Consequences of Long-Term ASAR Local Oscillator Frequency Decay - an Empirical Study of 10 Years of Data
Marinkovic, Petar1; Larsen, Yngvar2
1PPO.labs, NETHERLANDS; 2NORUT, NORWAY

Phase trends in the Envisat ASAR interferometric phase have been observed and reported by all groups working in the field of interferometric deformation monitoring. The effect of the reported phase ramps on the corresponding deformation estimates is a ramp of approximately 15 mm/year (from near to far range). Furthermore, this effect has been captured by all of the state-of-the-art processing algorithms. While different mitigation strategies have been proposed, mainly looking into the baseline errors, and despite a couple of unsuccessful attempts, the actual physical cause for this issue has not yet been found.

In this contribution we report on the physical explanation of this trend. We also propose a correction model and correction strategy for ASAR data. The correction completely resolves for any of the observed issues with the phase ramps, as well as, it significantly improves the geo-localization accuracy of the sensor.

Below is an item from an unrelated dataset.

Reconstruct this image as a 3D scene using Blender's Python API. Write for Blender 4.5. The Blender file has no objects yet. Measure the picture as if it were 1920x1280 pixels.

In order to find the actual physical cause of these phase trends, we performed an extensive analysis of 10.000 (ten thousand) ASAR products, over a 10 years period, with good temporal and spatial sampling. Specifically, we performed (1) re-estimation of the system parameters from Level-0 products, (2) geo-localization of Level-1 products using corner reflectors, (3) stack interferometric analysis.

The analysis indicated a systematic, smooth, and correlated in time, slow decay of the sensor’s Local Oscillator (LO) frequency with respect to its nominal value. This decay systematically effects, and degrade the performance, of all the levels of ASAR products; with the maximum impact in the highest resolution data (Level 1), and in the last part of the mission. This LO drift unequivocally explains the issues observed with ASAR data.

Nevertheless, the observed LO decay is possible to describe accurately by an analytic model. The derived model is validated extensively on different case studies and corner reflector sites.

We will present and in detail discuss the effects of the observed ASAR Local Oscillator drift. We will also elaborate on the derivation, validation, and performance of the proposed correction model for SAR and InSAR applications.